Armand is a man who must deal with a demanding social climate, uphold a position of noblesse oblige, and eventually come to terms with his own heritage. Early in the story, Chopin reveals that Armand was eight years old at the crucial turning point in his life when his mother died and he left Paris with his father. She states that Armand's mother had “loved her own land too well ever to leave it”1 but intimates that there was a reason why she never served as mistress of L'Abri.

Armand was certainly old enough to remember his mother, but circumstances have caused him to suppress the past. Although Chopin offers these clues to Armand's dark side and to his psychological confusion, she leaves it to the reader to decide whether Armand's cruelty springs from social forces and prejudice or whether it is in reality a distant memory of his mother—a repressed, unconscious remembrance of his own past.

Contrasting his father's easygoing and indulgent manner toward the negroes with the strict rule of Armand, Chopin warns of a tragic outcome but does not enlighten us until the very end. With racial prejudice and psychological confusion as the sources of his cruelty, Armand has no choice but to turn from Désirée and the baby. Acting out of his passion for her and the child, Armand experiences an ironic misunderstanding of his duty that takes him to almost tragic proportions. His hatred is the opposite extreme of love. By casting out the passion, he has in a way ended the cruelty and finally must come face to face with himself, the true source of his hatred, anger, and emotional distress. Armand hates the very thing that he is.

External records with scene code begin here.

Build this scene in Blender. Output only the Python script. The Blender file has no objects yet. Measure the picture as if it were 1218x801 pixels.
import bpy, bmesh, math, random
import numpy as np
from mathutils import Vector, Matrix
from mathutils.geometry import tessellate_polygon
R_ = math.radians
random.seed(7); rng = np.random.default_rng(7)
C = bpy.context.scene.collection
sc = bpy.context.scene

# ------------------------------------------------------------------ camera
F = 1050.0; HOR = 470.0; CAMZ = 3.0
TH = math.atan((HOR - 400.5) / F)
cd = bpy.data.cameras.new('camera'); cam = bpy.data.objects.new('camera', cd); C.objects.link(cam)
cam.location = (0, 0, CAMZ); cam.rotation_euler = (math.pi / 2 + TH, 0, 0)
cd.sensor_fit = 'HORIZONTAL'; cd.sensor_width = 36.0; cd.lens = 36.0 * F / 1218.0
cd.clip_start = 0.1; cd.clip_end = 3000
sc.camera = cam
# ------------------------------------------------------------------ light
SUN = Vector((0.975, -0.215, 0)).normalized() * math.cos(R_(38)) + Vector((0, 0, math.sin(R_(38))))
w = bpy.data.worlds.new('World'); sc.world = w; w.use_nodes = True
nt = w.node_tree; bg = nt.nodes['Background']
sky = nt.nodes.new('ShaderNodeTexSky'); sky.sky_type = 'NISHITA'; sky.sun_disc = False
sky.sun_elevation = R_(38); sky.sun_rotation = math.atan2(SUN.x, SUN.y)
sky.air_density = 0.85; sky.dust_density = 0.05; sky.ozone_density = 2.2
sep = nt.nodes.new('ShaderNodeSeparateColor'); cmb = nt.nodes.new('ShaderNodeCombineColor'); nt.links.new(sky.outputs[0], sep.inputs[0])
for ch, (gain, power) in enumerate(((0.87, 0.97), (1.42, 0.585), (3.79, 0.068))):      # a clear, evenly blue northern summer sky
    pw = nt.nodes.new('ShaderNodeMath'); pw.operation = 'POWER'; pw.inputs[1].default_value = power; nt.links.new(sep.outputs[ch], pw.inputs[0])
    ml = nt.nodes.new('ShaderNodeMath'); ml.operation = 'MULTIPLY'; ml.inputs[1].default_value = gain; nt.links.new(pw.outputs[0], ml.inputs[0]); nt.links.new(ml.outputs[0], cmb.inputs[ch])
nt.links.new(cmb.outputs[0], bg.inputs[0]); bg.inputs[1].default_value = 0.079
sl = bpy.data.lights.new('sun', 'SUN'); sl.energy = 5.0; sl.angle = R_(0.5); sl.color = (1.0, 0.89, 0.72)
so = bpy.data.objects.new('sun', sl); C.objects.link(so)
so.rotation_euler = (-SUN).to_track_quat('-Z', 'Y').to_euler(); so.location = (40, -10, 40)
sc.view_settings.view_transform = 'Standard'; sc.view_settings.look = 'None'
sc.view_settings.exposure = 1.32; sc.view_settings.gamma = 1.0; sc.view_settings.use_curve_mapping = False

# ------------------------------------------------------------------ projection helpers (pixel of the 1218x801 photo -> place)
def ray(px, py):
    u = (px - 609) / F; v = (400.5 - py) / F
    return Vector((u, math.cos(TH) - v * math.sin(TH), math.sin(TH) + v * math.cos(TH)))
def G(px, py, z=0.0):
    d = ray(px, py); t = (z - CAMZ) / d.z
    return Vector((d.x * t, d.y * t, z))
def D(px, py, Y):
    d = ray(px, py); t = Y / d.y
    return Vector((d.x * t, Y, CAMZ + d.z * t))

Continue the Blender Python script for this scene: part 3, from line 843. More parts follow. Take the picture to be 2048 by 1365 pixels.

Although Armand is ruled by time and place, Chopin clearly indicates that there is much more disturbing this man that eventually permits him to harm his wife and his own flesh. In the brief but poignant story, Chopin delivers a flawed character whose dark side struggles to be set free. The birth of his child and the love of his wife soften him temporarily and perhaps offer him a psychological reprieve, but his actions clearly indicate that he is a man filled with torment and confusion. When Armand reads his mother's letter, he is finally purged of his painful past but is now left to face an uncertain and tragic future.

Kate Chopin stated that the only true subject for great fiction is “human existence in its subtle, complex, true meaning, stripped of the veil with which ethical and conventional standards have draped it.”2 Armand moves out of the conventions that have governed his life, and Chopin strips him of the veils that have hidden his real self. In “Désirée's Baby,” the complexity of human existence comes face to face with reality.

Notes

  1. Kate Chopin, “Désirée's Baby,” The Norton Anthology of Short Fiction, ed. R. V. Cassill (New York: Norton, 1986) 221.

  2. Cynthia Griffin Wolff, ed., Classic American Women Writers (New York: Harper, 1980) 2.